The problem
Repeat the lines of the data that follow, please, starting at the first and stopping after the one with "return x0, x1, z0, z1".
● ● ● ●
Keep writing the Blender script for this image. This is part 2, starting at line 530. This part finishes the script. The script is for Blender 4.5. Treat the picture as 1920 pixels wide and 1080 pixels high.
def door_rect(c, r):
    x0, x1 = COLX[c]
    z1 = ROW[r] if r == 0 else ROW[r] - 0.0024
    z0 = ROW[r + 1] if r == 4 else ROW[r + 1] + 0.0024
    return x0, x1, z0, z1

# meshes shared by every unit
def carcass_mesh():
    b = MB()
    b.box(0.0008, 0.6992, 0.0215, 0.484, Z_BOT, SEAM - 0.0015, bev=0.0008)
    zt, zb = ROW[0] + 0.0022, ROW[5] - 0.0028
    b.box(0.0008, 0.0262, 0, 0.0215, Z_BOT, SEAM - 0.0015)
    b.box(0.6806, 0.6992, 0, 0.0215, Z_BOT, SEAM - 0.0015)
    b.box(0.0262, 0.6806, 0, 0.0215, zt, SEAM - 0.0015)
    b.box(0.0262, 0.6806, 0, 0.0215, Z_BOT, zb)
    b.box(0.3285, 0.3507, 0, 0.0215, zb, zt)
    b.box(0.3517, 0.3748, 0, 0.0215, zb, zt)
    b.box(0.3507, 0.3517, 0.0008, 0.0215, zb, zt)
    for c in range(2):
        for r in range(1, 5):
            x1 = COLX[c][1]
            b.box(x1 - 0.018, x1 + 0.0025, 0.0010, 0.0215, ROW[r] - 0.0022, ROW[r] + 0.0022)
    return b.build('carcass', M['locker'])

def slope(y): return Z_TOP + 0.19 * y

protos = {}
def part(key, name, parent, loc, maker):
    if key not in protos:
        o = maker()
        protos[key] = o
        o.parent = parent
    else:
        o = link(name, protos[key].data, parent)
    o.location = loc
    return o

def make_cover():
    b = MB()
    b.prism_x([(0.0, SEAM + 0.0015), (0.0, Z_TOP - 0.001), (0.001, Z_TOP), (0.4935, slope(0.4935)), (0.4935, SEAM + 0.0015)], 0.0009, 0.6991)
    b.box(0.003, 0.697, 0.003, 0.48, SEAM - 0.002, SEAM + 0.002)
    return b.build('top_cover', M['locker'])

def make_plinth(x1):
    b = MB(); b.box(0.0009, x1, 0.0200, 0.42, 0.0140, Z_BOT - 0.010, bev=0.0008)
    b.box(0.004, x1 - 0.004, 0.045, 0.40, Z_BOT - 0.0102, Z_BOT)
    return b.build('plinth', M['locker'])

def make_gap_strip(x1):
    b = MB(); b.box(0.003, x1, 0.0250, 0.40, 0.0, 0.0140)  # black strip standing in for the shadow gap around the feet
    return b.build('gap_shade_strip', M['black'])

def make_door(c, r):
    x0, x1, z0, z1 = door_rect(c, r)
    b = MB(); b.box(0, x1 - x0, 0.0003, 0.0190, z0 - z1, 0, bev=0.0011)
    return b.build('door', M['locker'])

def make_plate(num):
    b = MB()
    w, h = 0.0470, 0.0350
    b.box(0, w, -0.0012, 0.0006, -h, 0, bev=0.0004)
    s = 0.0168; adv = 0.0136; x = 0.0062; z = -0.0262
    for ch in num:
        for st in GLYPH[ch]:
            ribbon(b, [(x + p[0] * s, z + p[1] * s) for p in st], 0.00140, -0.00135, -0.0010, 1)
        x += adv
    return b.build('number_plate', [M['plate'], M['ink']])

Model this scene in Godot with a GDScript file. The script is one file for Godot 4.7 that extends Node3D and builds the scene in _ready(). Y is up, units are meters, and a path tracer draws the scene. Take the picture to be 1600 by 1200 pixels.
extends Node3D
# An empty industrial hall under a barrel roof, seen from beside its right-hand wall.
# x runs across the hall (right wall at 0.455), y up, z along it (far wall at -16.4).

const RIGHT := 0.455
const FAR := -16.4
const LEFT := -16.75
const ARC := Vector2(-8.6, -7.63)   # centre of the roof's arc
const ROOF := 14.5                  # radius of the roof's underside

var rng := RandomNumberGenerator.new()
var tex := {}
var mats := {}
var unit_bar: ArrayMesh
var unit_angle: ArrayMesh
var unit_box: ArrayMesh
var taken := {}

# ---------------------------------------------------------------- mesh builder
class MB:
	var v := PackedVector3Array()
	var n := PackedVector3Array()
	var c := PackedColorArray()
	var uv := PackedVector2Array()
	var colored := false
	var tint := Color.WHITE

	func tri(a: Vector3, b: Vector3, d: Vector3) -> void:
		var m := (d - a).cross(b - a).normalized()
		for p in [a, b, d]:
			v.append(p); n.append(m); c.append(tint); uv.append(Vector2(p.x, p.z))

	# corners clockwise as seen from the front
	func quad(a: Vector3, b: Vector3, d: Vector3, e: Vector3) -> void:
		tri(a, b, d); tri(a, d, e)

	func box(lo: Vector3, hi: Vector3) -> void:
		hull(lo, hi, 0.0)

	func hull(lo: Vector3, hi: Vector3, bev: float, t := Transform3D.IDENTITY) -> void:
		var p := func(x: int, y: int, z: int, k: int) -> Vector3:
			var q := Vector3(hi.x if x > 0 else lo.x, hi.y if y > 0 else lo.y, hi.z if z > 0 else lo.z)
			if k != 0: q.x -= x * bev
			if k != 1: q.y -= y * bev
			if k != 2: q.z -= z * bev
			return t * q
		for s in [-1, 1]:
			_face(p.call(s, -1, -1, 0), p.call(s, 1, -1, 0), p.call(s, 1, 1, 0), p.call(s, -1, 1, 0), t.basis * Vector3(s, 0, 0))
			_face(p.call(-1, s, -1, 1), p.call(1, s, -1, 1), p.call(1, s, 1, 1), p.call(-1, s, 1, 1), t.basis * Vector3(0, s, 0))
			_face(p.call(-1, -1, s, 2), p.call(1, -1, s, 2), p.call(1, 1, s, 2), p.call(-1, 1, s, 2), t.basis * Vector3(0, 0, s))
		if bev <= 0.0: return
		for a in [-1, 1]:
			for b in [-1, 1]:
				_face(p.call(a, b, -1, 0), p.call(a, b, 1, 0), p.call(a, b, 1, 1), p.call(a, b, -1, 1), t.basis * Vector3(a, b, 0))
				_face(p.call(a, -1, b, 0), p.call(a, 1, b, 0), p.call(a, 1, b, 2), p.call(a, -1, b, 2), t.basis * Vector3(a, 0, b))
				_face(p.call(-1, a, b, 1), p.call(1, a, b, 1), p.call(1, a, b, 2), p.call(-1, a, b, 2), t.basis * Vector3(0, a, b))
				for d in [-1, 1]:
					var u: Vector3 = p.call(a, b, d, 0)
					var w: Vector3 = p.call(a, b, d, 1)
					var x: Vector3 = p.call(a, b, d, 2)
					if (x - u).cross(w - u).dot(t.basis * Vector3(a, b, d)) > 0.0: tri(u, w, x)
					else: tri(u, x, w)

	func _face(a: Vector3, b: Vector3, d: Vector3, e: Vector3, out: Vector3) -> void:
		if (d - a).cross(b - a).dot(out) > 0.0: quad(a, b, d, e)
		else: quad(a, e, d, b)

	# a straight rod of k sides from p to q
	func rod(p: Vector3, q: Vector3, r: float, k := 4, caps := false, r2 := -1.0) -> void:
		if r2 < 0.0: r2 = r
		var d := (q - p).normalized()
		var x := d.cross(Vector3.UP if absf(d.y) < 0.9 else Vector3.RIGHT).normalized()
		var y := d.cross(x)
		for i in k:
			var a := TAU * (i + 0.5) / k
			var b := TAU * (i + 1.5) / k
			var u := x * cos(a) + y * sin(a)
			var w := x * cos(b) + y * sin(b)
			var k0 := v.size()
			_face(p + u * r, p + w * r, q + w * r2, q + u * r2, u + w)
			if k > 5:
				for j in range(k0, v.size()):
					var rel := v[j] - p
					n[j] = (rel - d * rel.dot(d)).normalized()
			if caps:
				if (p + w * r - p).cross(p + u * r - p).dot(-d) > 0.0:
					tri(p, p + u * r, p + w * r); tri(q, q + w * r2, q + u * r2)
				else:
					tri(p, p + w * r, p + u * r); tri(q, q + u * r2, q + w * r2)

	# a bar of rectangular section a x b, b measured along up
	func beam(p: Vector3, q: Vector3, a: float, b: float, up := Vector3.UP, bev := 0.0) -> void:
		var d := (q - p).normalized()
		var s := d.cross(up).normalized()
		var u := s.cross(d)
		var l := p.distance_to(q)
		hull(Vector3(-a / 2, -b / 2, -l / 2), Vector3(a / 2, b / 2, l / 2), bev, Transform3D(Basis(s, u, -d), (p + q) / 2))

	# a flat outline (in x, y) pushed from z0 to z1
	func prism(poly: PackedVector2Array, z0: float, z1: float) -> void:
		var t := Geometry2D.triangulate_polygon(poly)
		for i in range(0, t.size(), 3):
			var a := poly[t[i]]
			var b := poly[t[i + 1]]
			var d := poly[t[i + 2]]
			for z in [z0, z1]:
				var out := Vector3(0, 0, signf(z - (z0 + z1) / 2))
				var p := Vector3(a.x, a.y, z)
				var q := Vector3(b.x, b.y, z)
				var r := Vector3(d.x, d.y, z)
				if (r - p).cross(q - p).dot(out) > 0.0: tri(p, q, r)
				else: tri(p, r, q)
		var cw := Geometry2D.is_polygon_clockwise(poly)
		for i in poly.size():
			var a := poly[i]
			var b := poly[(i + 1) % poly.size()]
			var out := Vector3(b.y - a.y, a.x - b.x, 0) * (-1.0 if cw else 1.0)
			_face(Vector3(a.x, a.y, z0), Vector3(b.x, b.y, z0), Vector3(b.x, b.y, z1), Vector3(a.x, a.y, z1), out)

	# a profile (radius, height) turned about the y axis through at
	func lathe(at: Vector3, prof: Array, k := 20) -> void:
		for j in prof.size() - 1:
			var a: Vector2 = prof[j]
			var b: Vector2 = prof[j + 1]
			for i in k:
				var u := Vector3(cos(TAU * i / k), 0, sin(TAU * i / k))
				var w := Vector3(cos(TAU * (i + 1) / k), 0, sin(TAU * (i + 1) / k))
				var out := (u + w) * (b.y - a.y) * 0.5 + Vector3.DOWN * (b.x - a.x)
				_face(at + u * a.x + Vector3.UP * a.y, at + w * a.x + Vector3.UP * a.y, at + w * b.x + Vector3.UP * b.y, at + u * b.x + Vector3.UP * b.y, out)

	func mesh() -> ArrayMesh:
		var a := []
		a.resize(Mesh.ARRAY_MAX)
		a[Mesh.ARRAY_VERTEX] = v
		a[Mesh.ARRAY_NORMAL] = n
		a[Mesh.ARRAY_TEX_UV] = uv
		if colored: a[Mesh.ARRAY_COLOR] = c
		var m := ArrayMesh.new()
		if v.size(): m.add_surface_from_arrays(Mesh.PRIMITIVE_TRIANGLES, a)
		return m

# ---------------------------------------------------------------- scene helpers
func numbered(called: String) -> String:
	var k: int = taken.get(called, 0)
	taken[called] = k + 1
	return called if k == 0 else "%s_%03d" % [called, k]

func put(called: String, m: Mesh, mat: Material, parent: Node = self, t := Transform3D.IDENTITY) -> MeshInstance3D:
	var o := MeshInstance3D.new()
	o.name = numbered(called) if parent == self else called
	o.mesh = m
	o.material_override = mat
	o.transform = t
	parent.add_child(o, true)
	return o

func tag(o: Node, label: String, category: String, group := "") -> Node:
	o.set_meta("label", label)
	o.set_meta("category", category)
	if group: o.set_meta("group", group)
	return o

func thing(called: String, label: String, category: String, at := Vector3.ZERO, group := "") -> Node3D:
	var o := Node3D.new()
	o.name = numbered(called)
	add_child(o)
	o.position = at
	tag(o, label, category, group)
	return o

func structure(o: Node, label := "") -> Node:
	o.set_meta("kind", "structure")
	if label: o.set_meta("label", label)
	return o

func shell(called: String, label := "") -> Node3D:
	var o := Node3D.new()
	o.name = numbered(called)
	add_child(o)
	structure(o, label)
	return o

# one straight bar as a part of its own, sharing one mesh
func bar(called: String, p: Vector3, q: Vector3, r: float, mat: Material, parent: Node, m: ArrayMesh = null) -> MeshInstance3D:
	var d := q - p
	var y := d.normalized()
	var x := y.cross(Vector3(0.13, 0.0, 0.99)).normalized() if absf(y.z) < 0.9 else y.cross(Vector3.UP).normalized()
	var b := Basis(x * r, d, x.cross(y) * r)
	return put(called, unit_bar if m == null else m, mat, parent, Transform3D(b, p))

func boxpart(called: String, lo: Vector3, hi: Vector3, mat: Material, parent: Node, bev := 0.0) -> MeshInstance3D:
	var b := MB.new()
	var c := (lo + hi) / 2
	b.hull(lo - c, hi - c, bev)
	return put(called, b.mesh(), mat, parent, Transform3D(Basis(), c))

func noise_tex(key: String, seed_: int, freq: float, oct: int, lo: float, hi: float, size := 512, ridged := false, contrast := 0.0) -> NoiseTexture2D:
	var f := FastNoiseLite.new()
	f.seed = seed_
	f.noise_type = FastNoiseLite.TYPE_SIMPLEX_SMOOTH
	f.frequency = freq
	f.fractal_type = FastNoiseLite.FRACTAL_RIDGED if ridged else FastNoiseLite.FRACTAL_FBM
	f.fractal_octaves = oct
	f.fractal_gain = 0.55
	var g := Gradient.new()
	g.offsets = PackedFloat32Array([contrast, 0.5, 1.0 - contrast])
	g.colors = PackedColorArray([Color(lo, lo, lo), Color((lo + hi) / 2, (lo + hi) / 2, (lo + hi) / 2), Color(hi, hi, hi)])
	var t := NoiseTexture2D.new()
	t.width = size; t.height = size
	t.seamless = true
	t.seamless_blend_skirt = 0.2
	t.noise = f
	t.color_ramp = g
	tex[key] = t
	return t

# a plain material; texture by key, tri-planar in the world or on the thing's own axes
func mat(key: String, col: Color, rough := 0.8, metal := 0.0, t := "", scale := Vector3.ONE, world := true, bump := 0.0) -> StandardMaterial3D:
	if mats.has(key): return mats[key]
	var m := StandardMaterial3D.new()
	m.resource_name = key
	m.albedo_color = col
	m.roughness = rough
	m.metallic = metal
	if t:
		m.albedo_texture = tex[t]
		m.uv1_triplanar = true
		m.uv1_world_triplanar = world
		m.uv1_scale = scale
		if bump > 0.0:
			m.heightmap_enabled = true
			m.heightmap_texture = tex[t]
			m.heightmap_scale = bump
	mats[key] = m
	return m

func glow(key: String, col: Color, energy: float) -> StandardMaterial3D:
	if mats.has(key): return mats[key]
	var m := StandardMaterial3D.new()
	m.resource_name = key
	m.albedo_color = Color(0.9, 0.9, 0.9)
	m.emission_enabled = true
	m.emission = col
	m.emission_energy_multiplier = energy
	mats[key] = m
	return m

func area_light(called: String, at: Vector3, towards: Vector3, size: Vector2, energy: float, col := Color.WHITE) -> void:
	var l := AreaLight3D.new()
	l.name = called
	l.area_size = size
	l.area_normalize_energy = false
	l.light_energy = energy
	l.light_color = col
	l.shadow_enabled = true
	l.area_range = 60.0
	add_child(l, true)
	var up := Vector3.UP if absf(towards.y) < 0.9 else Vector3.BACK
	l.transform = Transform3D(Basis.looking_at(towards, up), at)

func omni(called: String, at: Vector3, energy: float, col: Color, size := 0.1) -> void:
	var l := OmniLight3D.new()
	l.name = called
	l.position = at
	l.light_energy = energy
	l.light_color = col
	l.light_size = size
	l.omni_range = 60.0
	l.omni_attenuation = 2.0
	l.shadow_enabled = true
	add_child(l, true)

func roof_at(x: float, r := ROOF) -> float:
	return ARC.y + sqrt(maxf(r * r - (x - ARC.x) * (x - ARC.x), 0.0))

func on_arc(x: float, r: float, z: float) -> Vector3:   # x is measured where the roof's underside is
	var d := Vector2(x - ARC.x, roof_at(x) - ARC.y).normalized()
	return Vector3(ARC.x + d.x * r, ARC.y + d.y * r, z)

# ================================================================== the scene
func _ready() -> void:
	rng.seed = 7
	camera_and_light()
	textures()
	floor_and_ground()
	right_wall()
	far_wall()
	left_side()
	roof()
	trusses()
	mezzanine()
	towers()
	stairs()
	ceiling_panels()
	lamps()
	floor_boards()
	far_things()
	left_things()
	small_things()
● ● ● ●
Response for this exercise
Keep writing the Blender script for this image. This is part 2, starting at line 530. This part finishes the script. The script is for Blender 4.5. Treat the picture as 1920 pixels wide and 1080 pixels high.
def door_rect(c, r):
    x0, x1 = COLX[c]
    z1 = ROW[r] if r == 0 else ROW[r] - 0.0024
    z0 = ROW[r + 1] if r == 4 else ROW[r + 1] + 0.0024
    return x0, x1, z0, z1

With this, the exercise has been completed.